Collections has various methods for creating unmodifiable collections, but arrays aren't provided for.
The final keyword only prevents changing the arr reference, i.e. you can't do:
final int[] arr={1,2,3};
arr = new int[5];
If the object arr is referring to is mutable object (like arrays), nothing prevents you from modifying it.
The only solution is to use immutable objects.
Another way is to use this function:
Arrays.copyOf(arr, arr.length);
The keyword 'final' applies to only the references (pointer to the memory location of the object in the heap). You can't change the memory address (location) of the object. Its upto your object how it internally handles the immutability.

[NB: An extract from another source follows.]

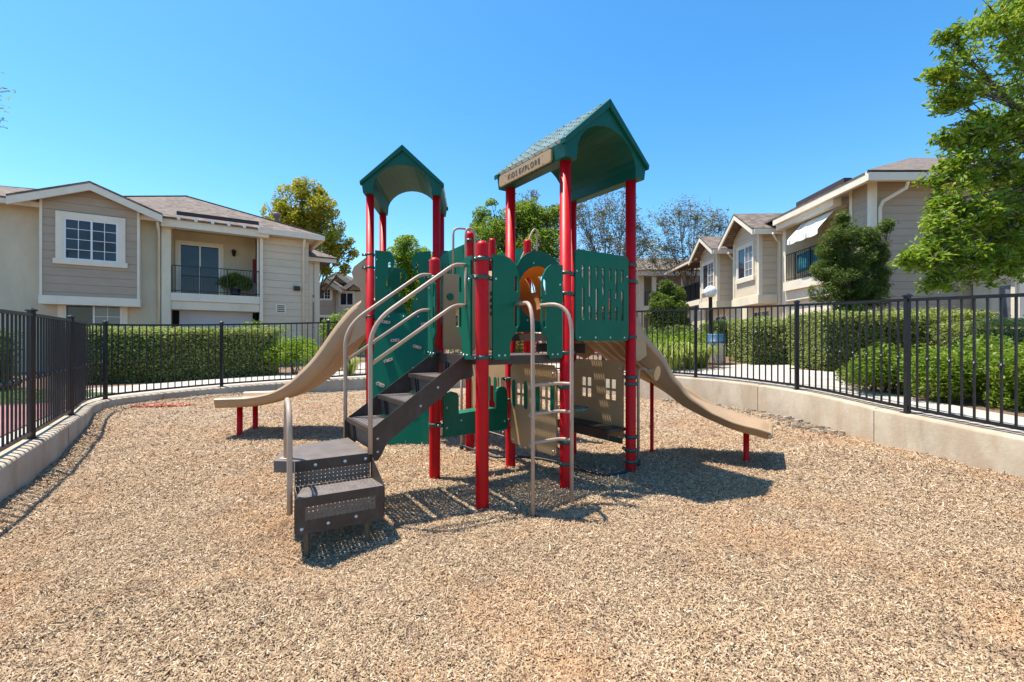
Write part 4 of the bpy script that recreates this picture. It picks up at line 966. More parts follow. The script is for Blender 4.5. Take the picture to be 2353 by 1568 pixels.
rail(FL,s392+.03,s596-.02,0.06,zf,hl)
z1=Hh(397,552,0)
dw=window(FL,S(405,-1.5)+.1,S(505,-1.5),zf+.06,zf+2.15,-1.5,hl,(0,0),1,0.13,False); 
m_=MB(); m_.lathe(FL.P(S(537,-1.45),-1.36,zf+1.95),[(0.0005,-.16),(.05,-.14),(.085,0.04),(.11,.06),(.05,.12),(.0005,.17)],6); m_.build('porch_lamp',M['iron'],hl)
m_=MB(); ss=S(588,-1.2); m_.box((ss-.10,-1.48,zf+.75),(ss+.12,-1.38,zf+1.75),lambda a,b,c:FL.P(a,b,c)); m_.build('wall_hanging',M['redcloth'],hl)
m_=MB(); FL.box(m_,(s596-.09,s596-.03),(-.03,.03),(zf,EZ-.1)); m_.build('balcony_post',M['white'],hl)
# eave beam with rafter tails
m_=MB(); FL.box(m_,(S(371),s596+.3),(0.12,0.45),(EZ-.30,EZ-.02)); m_.build('beam',M['white'],hl)
m_=MB()
for k in range(6):
    s=s392+.25+k*(s596-s392-.3)/5; FL.box(m_,(s-.05,s+.05),(.455,.62),(EZ-.04,EZ+.09))
m_.build('rafter_tails',M['vinyl'],hl)
m_=MB(); FL.box(m_,(sg0-.2,S(746,.5)),(.42,.56),(EZ-.17,EZ+.03)); m_.build('fascia',M['white'],hl)
m_=MB(); FL.box(m_,(sw0,S(362,.6)),(.42,.54),(EZ-.17,EZ+.03)); m_.build('fascia',M['white'],hl)
m_=MB(); sR=S(746,.5); FL.box(m_,(sR-.14,sR),(-9.8,.415),(EZ-.17,EZ+.03)); m_.build('fascia',M['white'],hl)
# soffit
m_=MB(); FL.box(m_,(sw0,sR-.15),(-9.5,.41),(EZ-.01,EZ+.02)); m_.build('soffit',M['stucco2'],hl)
# hip roof
h_=5.35; E0=FL.P(sw0-1,.55,EZ+.04); E1=FL.P(sR+.02,.55,EZ+.04); E2=FL.P(sR+.02,-10.2,EZ+.04); E3=FL.P(sw0-1,-10.2,EZ+.04); R0=FL.P(sw0-1,-4.8,7.15); Rm=FL.P(S(262,-4.8),-4.8,Hh(262,453,-4.8)); R1=FL.P(S(430,-4.8),-4.8,Hh(430,452,-4.8)); Em=FL.P(S(262,-4.8),.55,EZ+.04)
m_=MB(); slab(m_,[E0,Em,Rm,R0],.06); slab(m_,[Em,E1,R1,Rm],.06); slab(m_,[E1,E2,R1],.06); slab(m_,[E2,E3,R0,Rm,R1],.06); rfo=m_.build('roof',M['roof'],hl)
m_=MB(); m_.bar(E1+UP*.015,R1+UP*.02,.16,.035); m_.bar(R1+UP*.02,Rm+UP*.02,.16,.035); m_.bar(Rm+UP*.02,R0+UP*.02,.16,.035); m_.build('ridge_cap',paint('dark_ridge_shingles',(0.14,0.10,0.09),0.95,0.4,18),rfo)
m_=MB(); pz=lambda n: EZ+.04+(.55-n)*.335
a_=FL.P(S(405,.2),-.05,pz(-.05)+.10); b_=FL.P(S(596,.2),-.05,pz(-.05)+.10); m_.bar(a_,b_,.10,.14); m_.build('roof_flashing',paint('dark_flashing',(0.045,0.03,0.03),0.7),rfo)
m_=MB(); vs0=S(636,-1.6); m_.lathe(FL.P(vs0,-1.6,pz(-1.6)-.1),[(.22,0),(.14,.16),(.10,.18),(.10,.42),(.15,.43),(.15,.62),(.0005,.63)],14); m_.build('vent_pipe',paint('dull_grey_vent',(0.16,0.13,0.12),0.6),rfo)
m_=MB(); m_.tube([FL.P(S(697,.07),.07,GZ),FL.P(S(697,.07),.07,EZ-.55),FL.P(S(697,.07)-.02,.48,EZ-.22)],.045,8); m_.build('downpipe',M['white'],hl)
m_=MB(); m_.tube([FL.P(S(365,.07),.09,GZ),FL.P(S(365,.07),.09,EZ-.5),FL.P(S(365,.07)-.02,.5,EZ-.2)],.05,8); m_.build('downpipe',M['stucco2'],hl)
vz=Hh(645,710,0); m_=MB(); a,b=S(633),S(657)
FL.box(m_,(a,b),(0,.03),(vz-.19,vz+.19)); 
for k in range(4): FL.box(m_,(a+.06,b-.06),(.031,.038),(vz-.14+k*.08,vz-.10+k*.08),1)
m_.build('wall_vent',[M['white'],M['dark']],hl)
m_=MB(); FL.box(m_,(S(674),S(688)),(0,.16),(Hh(680,668,.1),Hh(680,658,.1))); m_.build('wall_light',M['iron'],hl)
# gabled bay
bn=0.6; b0,b1=S(97,bn),S(315,bn); zb0=Hh(200,684,bn)+.02; pk=S(206.7,bn+.3); zpk=Hh(206.7,419,bn+.3)
bay=MB(); zc=Hh(320,505,bn); 
def gablewall(F, name, s0,s1,n0,n1,z0,zs,sp_,zp,mat,par):
    mb=MB(); mb.prism([[(s0,z0),(s1,z0),(s1,zs),(sp_,zp),(s0,zs)]],lambda u,w,t:F.P(u,t,w),n0,n1); return mb.build(name,mat,par)
bm_=(b0+b1)/2; gslope=(zpk-.08-5.80)/1.92
zs_=zpk-.16-gslope*abs(b1-pk)
gablewall(FL,'wall',b0,b1,0.01,bn,zb0,zs_,pk,zpk-.18,M['siding'],hl)
for a,b in ((S(90.5,bn),b0),(b1,S(320.7,bn))): 
    zt=zpk-.14-gslope*abs((a+b)/2-pk); FL.b('corner_board',(a,b),(.02,bn+.03),(zb0,zt),M['white'],hl)
m_=MB(); FL.box(m_,(S(88,bn+.05),S(322,bn+.05)),(.02,bn+.07),(zb0-.28,zb0)); m_.build('sill_band',M['white'],hl)
window(FL,S(147.2,bn),S(271,bn),Hh(205,601,bn)+.02,Hh(205,507,bn),bn,hl,(2,2),4,.20)
window(FL,S(148,0),S(280,0),Hh(205,755,0),Hh(205,700,0),0.0,hl,(0,2),2,.16,False,half=1)
gs0,gs1=pk-1.92,pk+1.92
m_=MB()
for e in (gs0,gs1):
    a=[FL.P(pk,bn+.36,zpk+.03),FL.P(e,bn+.36,zpk+.03-gslope*1.92),FL.P(e,-4.5,zpk+.03-gslope*1.92),FL.P(pk,-4.5,zpk+.03)]
    slab(m_,a if e>pk else a[::-1],.07)
go=m_.build('roof',M['roof'],hl)
m_=MB()
for e in (gs0,gs1):
    o2=[(pk,zpk-.03),(e,zpk-.03-gslope*1.92),(e,zpk-.29-gslope*1.92),(pk,zpk-.27)]
    m_.prism([o2],lambda u,w,t:FL.P(u,t,w),bn+.28,bn+.35)
m_.build('rake_board',M['white'],go)
# narrow wing at the far end
nw=-2.2; a,b=S(709,nw),S(733,nw)
FL.b('wall',(a-.6,b),(-7,nw),(GZ,5.35),M['siding'],hl)
m_=MB(); FL.box(m_,(a,a+.16),(nw,nw+.05),(GZ,5.33)); FL.box(m_,(b-.22,b+.02),(nw,nw+.05),(GZ,5.33)); FL.box(m_,(a+.17,b-.23),(nw,nw+.045),(3.25,3.45)); FL.box(m_,(a+.17,b-.23),(nw,nw+.045),(2.55-2.2+.0,.5)); FL.box(m_,(a+.17,b-.23),(nw,nw+.045),(2.05,2.22));FL.box(m_,(a+.17,b-.23),(nw,nw+.045),(5.1,5.33)); m_.build('corner_board',M['white'],hl)
window(FL,a+.24,b-.30,3.62,5.02,nw,hl,(0,0),3,.04,False,mull=False)
window(FL,a+.24,b-.30,.9,1.95,nw,hl,(0,0),3,.04,False,mull=False)
m_=MB(); slab(m_,[FL.P(a-1,nw+.5,5.40),FL.P(b+.75,nw+.5,5.40),FL.P(b-.5,nw-1.6,6.25),FL.P(a-1,nw-1.6,6.25)],.07); slab(m_,[FL.P(b+.75,nw+.5,5.40),FL.P(b+.75,nw-6,5.40),FL.P(b-.5,nw-4,6.25),FL.P(b-.5,nw-1.6,6.25)],.07)
wr=m_.build('roof',M['roof'],hl); m_=MB(); FL.box(m_,(a-.6,b+.7),(nw+.36,nw+.47),(5.16,5.36)); m_.build('fascia',M['white'],wr)

# ---- right house
FR=Fr(9.886,0,.042,.999,-.999,.042); S=FR.S; Hh=FR.H
hr=thing('apartment_house', FR.P(16,0,.8), 'cream two storey house with two gabled bays and a grey siding end wall', 'house')
GZ=.5; EZ=6.02; s0=13.2
s1956,s1813=S(1956),S(1813)
FR.b('wall',(13.25,s1956),(-1.6,0),(GZ,EZ),M['siding3'],hr)
mb=MB(); mb.box((13.70,13.2,GZ),(FR.P(s0,0,0).x+.004,13.9,EZ)); mb.build('wall',M['siding3'],hr)
FR.b('wall',(s1956,s1813),(-6,-1.5),(GZ,EZ),M['stucco'],hr)
FR.b('wall',(s1956,s1813),(-1.5,-.02),(GZ,3.15),M['stucco2'],hr)
FR.b('wall',(s1813,24.85),(-6,0),(GZ,EZ),M['stucco2'],hr)
FR.b('wall',(24.85,29.4),(-6,-1.3),(GZ,EZ+.25),M['siding3'],hr)
FR.b('wall',(26.0,29.4),(-1.3,-.02),(GZ,3.3),M['stucco'],hr,'brown panelled ground floor door wall')
zf=3.60
FR.b('balcony_floor',(s1956,s1813),(-1.5,.22),(zf-.34,zf),M['white'],hr); FR.b('beam',(s1956,s1813),(-1.4,.1),(zf-.72,zf-.345),M['stucco2'],hr)
rail(FR,s1956+.05,s1813-.05,.12,zf,hr)
FR.b('column',(s1813,s1813+.22),(0.0,.12),(GZ,EZ-.05),M['white'],hr); FR.b('column',(s1956-.12,s1956),(0,.06),(GZ,EZ-.05),M['white'],hr)
m_=MB(); c0=FR.P(s0,0,0); m_.box((c0.x-.06,c0.y-.05,GZ),(c0.x+.10,c0.y,EZ-.02)); FR.box(m_,(s0+.001,s0+.13),(0,.05),(GZ,EZ-.02)); m_.build('corner_board',M['white'],hr)
m_=MB(); m_.tube([Vector((c0.x+.17,c0.y-.06,GZ)),Vector((c0.x+.17,c0.y-.06,5.2)),Vector((c0.x+.23,c0.y-.10,5.38)),Vector((c0.x+.62,c0.y-.42,5.66)),Vector((c0.x+.66,c0.y-.47,5.95))],.05,8); m_.build('downpipe',M['white'],hr)
# patio door at back of balcony
window(FR,s1956+.6,s1813-.7,zf+.05,zf+2.1,-1.5,hr,(0,0),1,.1,False)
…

Added, although int is a primitive data type int[] should be treated as a object.
You can't do this
final int a = 5
a = 6
You can do this:
final int[] a = new int[]{2,3,4};
a[0] = 6;
You can't do this:
final int[] a = new int[]{2,3,4};
a = new int[]{1,2,3}
To anybody else reading this old question, keep in mind there is also Google Guava's immutable collections. ImmutableList has much stronger performance than Collections.unmodifiableList(), and is arguably safer as it truly is immutable,and not backed by a mutable collection.
I'd go with List.of(array), as available from Java 9 on, which creates a copy of the source array internally and an immutable List from that. Note though, there there're no null values allowed in this implementation.
If this is a requirement, Arrays.copyOf([T]source, int length) can be used, if no real immutability is needed, but only the source array mustn't be modified.
Otherwise, if immutability of the target Collection is required, Java's immutable Collection API or Guava might be your best shot e. g. Collections.immutableXX() or ImmutableList.of().
If additional dependencies are not desired, one of the following approaches should work, depending on, whether further pre-processing is needed, before making the result immutable:
final T[] objects = (T[])new Object[] { null };
final T obj = (T)new Object();
final BinaryOperator<ArrayList<T>> listCombiner = (a,b) -> { a.addAll(b); return a; };
final Collector<T, ArrayList<T>, List<T>> collector = Collector.of(
ArrayList<T>::new, List::add, listCombiner, Collections::unmodifiableList
);
final List<T> list = Arrays.stream(objects).collect(collector);
or simply
final List<T> list = Collections.unmodifiableList(Arrays.asList(objects ));
Edit:
As already outlined, creating an immutable array in itself is not possible in Java.